In a way, we’re right back to our roots. I always remind employees that we didn’t found the company, Thomas Burberry did—at the age of 21. He was young. He was innovative. We say that his spirit lives on, and that it’s this generation’s job to keep his legacy going.
The company transformation paid off. Today 60% of our business is apparel, and outerwear makes up more than half of that. At the end of fiscal 2012, Burberry’s revenues and operating income had doubled over the previous five years, to $3 billion and $600 million, respectively.

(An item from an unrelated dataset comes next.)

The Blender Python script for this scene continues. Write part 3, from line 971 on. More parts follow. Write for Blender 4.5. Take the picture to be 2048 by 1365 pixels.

That’s not to say it has all been smooth sailing. Getting Burberry back on track took years of hard work, and we’re still navigating tricky waters in a cyclical global luxury market. In September 2012 we took the unusual step of issuing a sales update ahead of our quarterly earnings report: We were seeing a slowdown in traffic globally. A few weeks later, with better insight into the numbers, we were able to report that although traffic was down, the quality of our sales was actually improving: We were realizing higher transaction values, better conversion rates, and greater demand for our more elevated Prorsum and London lines. So although the aspirational customers at entry price points are behaving more cautiously, the brand is resonating ever more strongly with our core luxury audience.
We’ve always said we’re not immune to the ebb and flow of the macroeconomy, but that doesn’t change our vision. We have absolute clarity about—and commitment to—our proven strategies, which gives us confidence for the long term. That’s how we run our business and how a great global brand is created. In 2011 Burberry was named the fourth fastest-growing brand globally by both Interbrand (behind Apple, Google, and Amazon) and WPP/BrandZ (behind Facebook, Baidu, and Wells Fargo). In 2012 it was the fastest-growing luxury brand on Interbrand’s index. That’s beyond what we imagined was possible back in that strategy meeting in 2006.
Today it’s taken for granted inside the company that the trench coat must remain our most exciting, most iconic product. It guides all our decisions. Our sales associates understand it. This product is who we are. That is evident when I observe what our employees wear to work. If you ask a Burberry senior executive how many trench coats he or she owns, the answer is likely to be eight or nine. Everyone has a packable version. Everyone has a white one. Everyone has an evening one. We have all different lengths.
As for me, I don’t have an exact count, but I can safely confess to owning a dozen. They’re not just raincoats anymore. They are the foundation of a great brand and a great company.